The author compares the language varieties spoken in Smith Island, Maryland with Lumbee language, showing that isolated communities are not necessarily conservative and homogenous in their language. She briefly describes each isolated community, then discusses various meanings of the concept of isolation. The features of Lumbee English and of four generations of speakers are discussed on pages 73-76. Figure 5 shows percentages of /ay/ among Lumbee speakers in each of the four generations of speakers. Figure 6 shows percentages of r-lessness among Lumbee speakers by birth year, from 1870-1990. The author discusses the innovative [a>^I] feature, explaining that it appeared in Generations A and B but was then replaced by the more common Southern monophthongal variant during Generation C (people born 1939-1952). Interestingly, the innovative pronunciation was most heavily used in Prospect (the most isolated Lumbee community) during a period when most Lumbee were quite isolated.
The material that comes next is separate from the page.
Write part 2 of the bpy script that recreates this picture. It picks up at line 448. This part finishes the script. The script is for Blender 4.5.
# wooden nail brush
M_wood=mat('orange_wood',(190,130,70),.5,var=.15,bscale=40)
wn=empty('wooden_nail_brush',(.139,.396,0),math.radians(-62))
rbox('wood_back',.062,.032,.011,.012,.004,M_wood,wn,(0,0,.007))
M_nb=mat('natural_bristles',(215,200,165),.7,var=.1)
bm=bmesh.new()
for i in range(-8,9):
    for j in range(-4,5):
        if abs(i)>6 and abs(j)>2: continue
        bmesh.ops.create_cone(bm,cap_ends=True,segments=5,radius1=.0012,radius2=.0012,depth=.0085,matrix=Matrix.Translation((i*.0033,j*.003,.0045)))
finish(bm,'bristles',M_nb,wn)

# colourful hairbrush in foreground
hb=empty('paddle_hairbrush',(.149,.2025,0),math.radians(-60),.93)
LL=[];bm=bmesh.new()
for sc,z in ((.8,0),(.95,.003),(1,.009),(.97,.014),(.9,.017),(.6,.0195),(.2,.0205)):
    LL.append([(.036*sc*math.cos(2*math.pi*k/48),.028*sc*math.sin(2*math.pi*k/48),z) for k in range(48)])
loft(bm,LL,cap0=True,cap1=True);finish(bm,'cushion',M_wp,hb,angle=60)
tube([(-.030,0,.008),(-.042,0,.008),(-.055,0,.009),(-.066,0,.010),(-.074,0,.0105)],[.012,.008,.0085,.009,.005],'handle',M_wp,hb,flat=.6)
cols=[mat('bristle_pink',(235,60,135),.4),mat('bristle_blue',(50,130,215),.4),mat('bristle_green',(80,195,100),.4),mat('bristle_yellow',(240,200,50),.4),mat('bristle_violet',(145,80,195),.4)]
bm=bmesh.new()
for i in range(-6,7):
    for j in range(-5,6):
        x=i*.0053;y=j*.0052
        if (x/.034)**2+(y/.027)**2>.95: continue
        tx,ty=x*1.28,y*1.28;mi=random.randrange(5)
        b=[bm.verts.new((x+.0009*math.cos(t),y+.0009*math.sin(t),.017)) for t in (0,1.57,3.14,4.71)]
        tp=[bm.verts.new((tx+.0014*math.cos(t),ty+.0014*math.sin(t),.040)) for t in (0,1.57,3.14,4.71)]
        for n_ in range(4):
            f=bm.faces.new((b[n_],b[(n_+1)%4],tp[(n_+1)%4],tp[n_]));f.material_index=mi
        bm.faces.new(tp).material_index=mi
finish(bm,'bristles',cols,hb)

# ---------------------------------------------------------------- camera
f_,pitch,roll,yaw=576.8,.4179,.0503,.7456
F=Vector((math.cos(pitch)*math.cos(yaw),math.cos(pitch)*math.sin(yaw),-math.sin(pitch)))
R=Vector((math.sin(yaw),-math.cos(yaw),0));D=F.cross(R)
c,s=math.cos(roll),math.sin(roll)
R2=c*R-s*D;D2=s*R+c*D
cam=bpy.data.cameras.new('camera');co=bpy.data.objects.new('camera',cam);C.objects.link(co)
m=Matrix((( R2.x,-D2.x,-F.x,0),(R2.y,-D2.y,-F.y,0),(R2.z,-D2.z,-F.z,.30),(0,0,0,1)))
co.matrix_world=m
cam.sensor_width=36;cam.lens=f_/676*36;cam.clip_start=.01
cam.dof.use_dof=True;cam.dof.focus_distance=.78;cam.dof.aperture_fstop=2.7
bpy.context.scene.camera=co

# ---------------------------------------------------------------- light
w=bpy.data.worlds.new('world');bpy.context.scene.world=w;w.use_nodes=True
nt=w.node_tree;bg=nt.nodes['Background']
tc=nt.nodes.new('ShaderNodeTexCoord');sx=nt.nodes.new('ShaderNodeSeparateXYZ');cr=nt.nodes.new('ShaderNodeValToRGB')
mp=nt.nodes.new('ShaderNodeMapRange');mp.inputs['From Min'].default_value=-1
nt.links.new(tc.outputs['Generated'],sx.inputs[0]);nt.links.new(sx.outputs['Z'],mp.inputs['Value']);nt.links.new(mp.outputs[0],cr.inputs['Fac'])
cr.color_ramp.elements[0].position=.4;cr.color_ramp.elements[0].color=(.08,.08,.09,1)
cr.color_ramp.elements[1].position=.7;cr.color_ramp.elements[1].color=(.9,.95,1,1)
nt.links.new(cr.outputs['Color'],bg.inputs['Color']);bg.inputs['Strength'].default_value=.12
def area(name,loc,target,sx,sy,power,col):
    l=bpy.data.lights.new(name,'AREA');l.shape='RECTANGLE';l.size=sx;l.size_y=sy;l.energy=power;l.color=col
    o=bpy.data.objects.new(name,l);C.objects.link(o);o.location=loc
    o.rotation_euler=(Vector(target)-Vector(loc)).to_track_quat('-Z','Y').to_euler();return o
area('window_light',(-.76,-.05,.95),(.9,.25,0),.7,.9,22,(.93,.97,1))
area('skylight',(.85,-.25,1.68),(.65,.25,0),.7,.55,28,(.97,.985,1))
The author concludes with an exploration of “reasons for the Lumbees' decreasing intra- and intercommunity distinctiveness vis-à-vis the increasing dialectal distinctiveness of Smith Island” (p. 78). Her reasons relate to the amount of contact with the outside world, type of contact, community size, sense of in-group identity, and the group's perception of the permeability of the linguistic as well as non-linguistic boundaries separating it from outsiders.